The season might be over for the Vodafone Warriors, but five-eighth Jerome Ropati and halfback Grant Rovelli are not kicking back ­ they're using down time to study for a graduate diploma in business at AUT University.

Grant Rovelli Jerome Ropati
Grant Rovelli

Jerome Ropati

The players join fellow team mates and business students Louis Anderson, Todd Bryne, Nathan Fien, Micheal Luck and Simon Mannering as well as league icon and Warriors development coach, Tony Iro.

The two-year business diploma programme is modelled on an accelerated learning format with papers being taught to fit in with the Warriors' demanding training schedule.

AUT lecturers take classes to the Vodafone Warriors at their home ground, Mt Smart Stadium in Auckland.

AUT's newest business students have just completed their first paper in Marketing Principles. Jerome says this course has helped him understand the players' role in brand marketing for the Warriors.

"We've looked at how people perceive us ­ the public, the media, and shareholders ­ and it has helped us manage how we act."

Team mate Grant Rovelli says studying at AUT gives the players another dimension outside league.

"We tend to play better when we have something else to think about," he says. "It gives us a different perspective on how the organisation works and our role in it.
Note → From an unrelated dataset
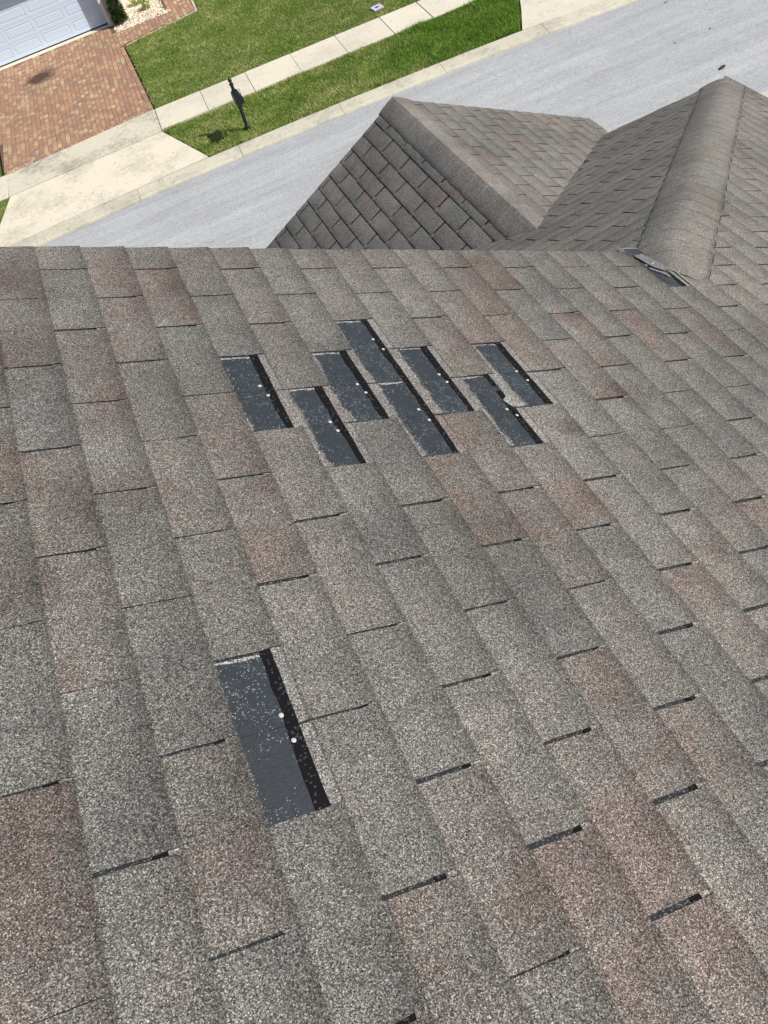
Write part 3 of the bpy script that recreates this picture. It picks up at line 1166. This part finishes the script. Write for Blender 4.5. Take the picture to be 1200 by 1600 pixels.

We see a picture of the real world and get a look at our options outside career footie."

Grant says he gets huge personal satisfaction by studying.

"It's great that management have set this partnership up and given us the opportunity to study for a university qualification."

Senior advertising and marketing lecturer Russell Harray says the flexibility of classes is working well.

"They're a great bunch to work with and have a good idea of how marketing and business concepts work in real life," he says. "The online discussions and the test results to date show excellent progress, with some students getting close to 100% results."